We know float in java script is 17 digits.
let num = 0.145
let a = Math.round(num*100)/100
let b = a.toString().length
let c = 17-b-2
let result = Math.round(num*100 + 0.1**c)/100
console.log(result)
console.log('not - ' + a )
(-2) - is just to be sure we are not falling into the same trap of rounding.
One-liner:
let num = 0.145
let result = Math.round(num*100 + 0.1**(17-2-(Math.round(num*100)/100).toString().length))/100
Extras
Remember, that everything above is true for positive numbers. If you rounding negative number you would need to subtract a little bit. So the very final One-liner would be:
let num = -0.145
let result = Math.round(num*100 + Math.sign(num)*0.1**(17-2-(Math.round(num*100)/100).toString().length))/100
I realize this problem is rather old, but I keep running into it even 5 years after the question has been asked.
A working solution to this rounding problem I know of is to convert the number to a string, get the required precision number and round up or down using math rules.

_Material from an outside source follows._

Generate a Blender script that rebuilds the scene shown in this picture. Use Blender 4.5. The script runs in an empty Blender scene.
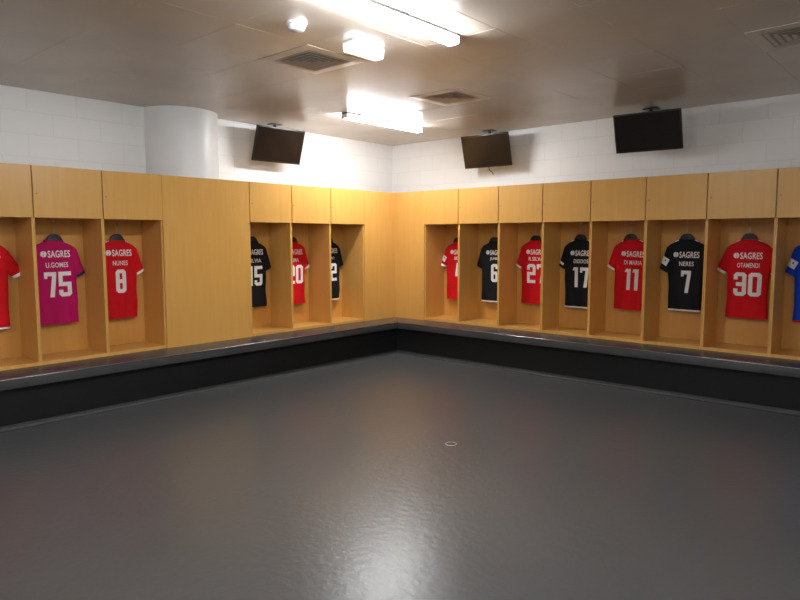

An example where Math.round provides unexpected rounding and an example of string rounding can be found in the following fiddle:
http://jsfiddle.net/Shinigami84/vwx1yjnr/
function round(number, decimals = 0) {
let strNum = '' + number;
let negCoef = number < 0 ? -1 : 1;
let dotIndex = strNum.indexOf('.');
let start = dotIndex + decimals + 1;
let dec = Number.parseInt(strNum.substring(start, start + 1));
let remainder = dec >= 5 ? 1 / Math.pow(10, decimals) : 0;
let result = Number.parseFloat(strNum.substring(0, start)) + remainder * negCoef;
return result.toFixed(decimals);
}
let num = 0.145;
let precision = 2;
console.log('math round', Math.round(num*Math.pow(10, precision))/Math.pow(10, precision));
// 0.145 rounded down to 0.14 - unexpected result
console.log('string round', round(num, precision));
// 0.145 rounded up to 0.15 - expected result
Math.round doesn't work properly here because 0.145 multiplied by 100 is 14.499999999999998, not 14.5. Thus, Math.round will round it down as if it was 14.4. If you convert it to a string and subtract required digit (5), then round it using standard math rules, you will get an expected result of 0.15 (actually, 0.14 + 0.01 = 0.15000000000000002, use "toFixed" to get a nice, round result).